Right away the song frames love as a battlefield between instinct and doctrine. The narrator craves closeness but keeps hearing religious static in the background. That tension powers the whole track.

Verse 1

Desire lights up

“You started like a wildfire burnin' in my chest”

The image hits hard: attraction as something unstoppable, already spreading. It scorches the speaker’s “belly full of ashes,” hinting they have been burned before yet rush back toward the flame. When they admit, “I haven’t said I love you to anyone in years,” the line feels like a dare to feel again, rules be damned. The verse ends on a hopeful pivot: if love is supposed to feel good and this feels good, maybe that’s all the permission they need.

Chorus

Holy whiplash

“Why are we talking about Jesus? / Baby, that never helps”

Here’s the gut punch. Just as things heat up, someone changes the subject to salvation. The speaker snaps back, refusing to let guilt hijack the moment. By lumping everyone into “we're all sinners,” they flatten the moral playing field. The climax lands on pure want: “God, just fuckin' kiss me.” That profanity isn’t tossed for shock; it’s a frustrated prayer, begging for touch instead of theology. The chorus is the thesis: stop sermonizing, start kissing.

Verse 2

Beauty as religion

Jonah Kagen – Talkin' About Jesus cover art

“Yeah, you got mountains in your eyes with a sunset / Yeah, God painted that”

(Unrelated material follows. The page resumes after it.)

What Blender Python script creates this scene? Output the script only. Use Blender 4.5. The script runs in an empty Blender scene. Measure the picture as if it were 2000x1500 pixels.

The speaker flips the script, treating the lover’s body as the real cathedral. They offer to “burn the books and pray to stars,” trading inherited dogma for a brand-new faith founded on skin and starlight. The quick Cars reference—“lay with you chasing cars”—adds a pop-culture nod to reckless devotion. Every promise here (“I’ll do anything”) exposes how far they’ll bend their beliefs for a shot at intimacy.

Chorus (Reprise)

Final plea

“I got all this love in me and no one to tell”

The repeat hits harder after Verse 2’s near-religious adoration. All that love still bottlenecks behind fear and doctrine. The closing “I don’t want no one else” nails the exclusivity of the craving. It is not just physical; it is singular, almost sacred, proving the speaker has already picked their deity.

Conclusion

Faith vs. flesh

Kagen’s narrator walks the tightrope between upbringing and urge, finally leaning into the instinct that feels most alive. The song argues that if love feels like grace, maybe that is holy enough. Drop the sermons, light the match, and meet in the middle of the fire.